_COLLECTED MATERIAL_
-------
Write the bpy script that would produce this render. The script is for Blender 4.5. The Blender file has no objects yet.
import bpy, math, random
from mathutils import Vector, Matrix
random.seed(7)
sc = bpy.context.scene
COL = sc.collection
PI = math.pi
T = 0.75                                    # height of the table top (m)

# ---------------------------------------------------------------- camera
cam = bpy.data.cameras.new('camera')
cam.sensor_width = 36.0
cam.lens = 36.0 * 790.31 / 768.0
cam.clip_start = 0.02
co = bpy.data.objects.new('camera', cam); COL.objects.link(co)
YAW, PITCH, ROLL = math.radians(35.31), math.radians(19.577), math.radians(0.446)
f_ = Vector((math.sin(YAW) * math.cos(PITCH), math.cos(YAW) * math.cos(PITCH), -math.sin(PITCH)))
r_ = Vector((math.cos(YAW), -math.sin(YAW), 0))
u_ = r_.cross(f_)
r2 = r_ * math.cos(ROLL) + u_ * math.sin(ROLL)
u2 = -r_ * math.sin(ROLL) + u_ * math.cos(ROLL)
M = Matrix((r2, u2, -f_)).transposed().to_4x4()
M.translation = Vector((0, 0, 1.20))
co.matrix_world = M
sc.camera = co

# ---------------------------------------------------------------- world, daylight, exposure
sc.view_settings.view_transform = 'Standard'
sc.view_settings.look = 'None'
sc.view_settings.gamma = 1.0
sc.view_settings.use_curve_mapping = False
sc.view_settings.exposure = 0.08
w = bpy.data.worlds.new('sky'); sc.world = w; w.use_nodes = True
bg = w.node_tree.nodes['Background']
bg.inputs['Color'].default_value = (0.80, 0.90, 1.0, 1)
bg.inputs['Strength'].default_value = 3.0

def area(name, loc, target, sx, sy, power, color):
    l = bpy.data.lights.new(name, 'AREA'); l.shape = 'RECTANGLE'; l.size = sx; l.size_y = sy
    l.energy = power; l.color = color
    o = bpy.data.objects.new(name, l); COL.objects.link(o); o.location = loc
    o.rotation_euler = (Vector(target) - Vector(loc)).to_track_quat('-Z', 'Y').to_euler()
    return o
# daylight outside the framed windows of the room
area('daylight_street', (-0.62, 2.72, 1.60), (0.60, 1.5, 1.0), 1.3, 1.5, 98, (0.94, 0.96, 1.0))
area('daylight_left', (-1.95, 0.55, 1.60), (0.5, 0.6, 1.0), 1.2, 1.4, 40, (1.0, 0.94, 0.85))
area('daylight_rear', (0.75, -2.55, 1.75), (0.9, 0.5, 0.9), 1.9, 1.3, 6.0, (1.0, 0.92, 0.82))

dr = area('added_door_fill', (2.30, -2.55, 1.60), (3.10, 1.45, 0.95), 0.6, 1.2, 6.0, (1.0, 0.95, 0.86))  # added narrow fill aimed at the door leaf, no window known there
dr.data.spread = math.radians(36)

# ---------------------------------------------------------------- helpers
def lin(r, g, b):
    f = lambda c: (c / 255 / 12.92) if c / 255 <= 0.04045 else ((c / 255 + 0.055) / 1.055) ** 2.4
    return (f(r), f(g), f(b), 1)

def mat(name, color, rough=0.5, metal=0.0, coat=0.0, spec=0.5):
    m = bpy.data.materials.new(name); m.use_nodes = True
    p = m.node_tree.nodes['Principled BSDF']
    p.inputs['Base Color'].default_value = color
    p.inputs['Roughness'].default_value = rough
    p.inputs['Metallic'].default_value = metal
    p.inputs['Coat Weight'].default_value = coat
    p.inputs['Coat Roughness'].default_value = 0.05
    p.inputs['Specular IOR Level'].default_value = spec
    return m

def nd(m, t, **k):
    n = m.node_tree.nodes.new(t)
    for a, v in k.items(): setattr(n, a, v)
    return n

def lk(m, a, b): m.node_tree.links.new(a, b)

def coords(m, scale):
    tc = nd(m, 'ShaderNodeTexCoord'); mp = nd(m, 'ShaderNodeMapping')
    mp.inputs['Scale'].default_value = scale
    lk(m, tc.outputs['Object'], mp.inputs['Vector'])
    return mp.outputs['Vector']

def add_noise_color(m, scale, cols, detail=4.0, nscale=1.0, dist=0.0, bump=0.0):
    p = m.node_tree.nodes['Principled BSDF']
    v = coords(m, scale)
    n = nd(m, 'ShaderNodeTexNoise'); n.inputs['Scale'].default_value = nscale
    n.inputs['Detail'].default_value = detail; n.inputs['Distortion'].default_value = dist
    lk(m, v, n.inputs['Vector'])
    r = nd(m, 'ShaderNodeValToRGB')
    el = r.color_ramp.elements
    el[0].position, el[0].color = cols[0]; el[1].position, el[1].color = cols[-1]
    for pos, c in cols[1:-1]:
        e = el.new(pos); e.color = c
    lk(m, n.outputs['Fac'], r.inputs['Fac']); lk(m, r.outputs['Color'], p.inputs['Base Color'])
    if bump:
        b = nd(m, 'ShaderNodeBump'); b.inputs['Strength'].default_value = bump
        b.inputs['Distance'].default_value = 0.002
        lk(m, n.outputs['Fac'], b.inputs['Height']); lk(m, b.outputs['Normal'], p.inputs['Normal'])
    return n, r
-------
_TASK REQUIREMENTS_
Please write out the material word for word from its first line through the line holding "table top (m)", including both, and no line past it.

_WORKED ANSWER_
Write the bpy script that would produce this render. The script is for Blender 4.5. The Blender file has no objects yet.
import bpy, math, random
from mathutils import Vector, Matrix
random.seed(7)
sc = bpy.context.scene
COL = sc.collection
PI = math.pi
T = 0.75                                    # height of the table top (m)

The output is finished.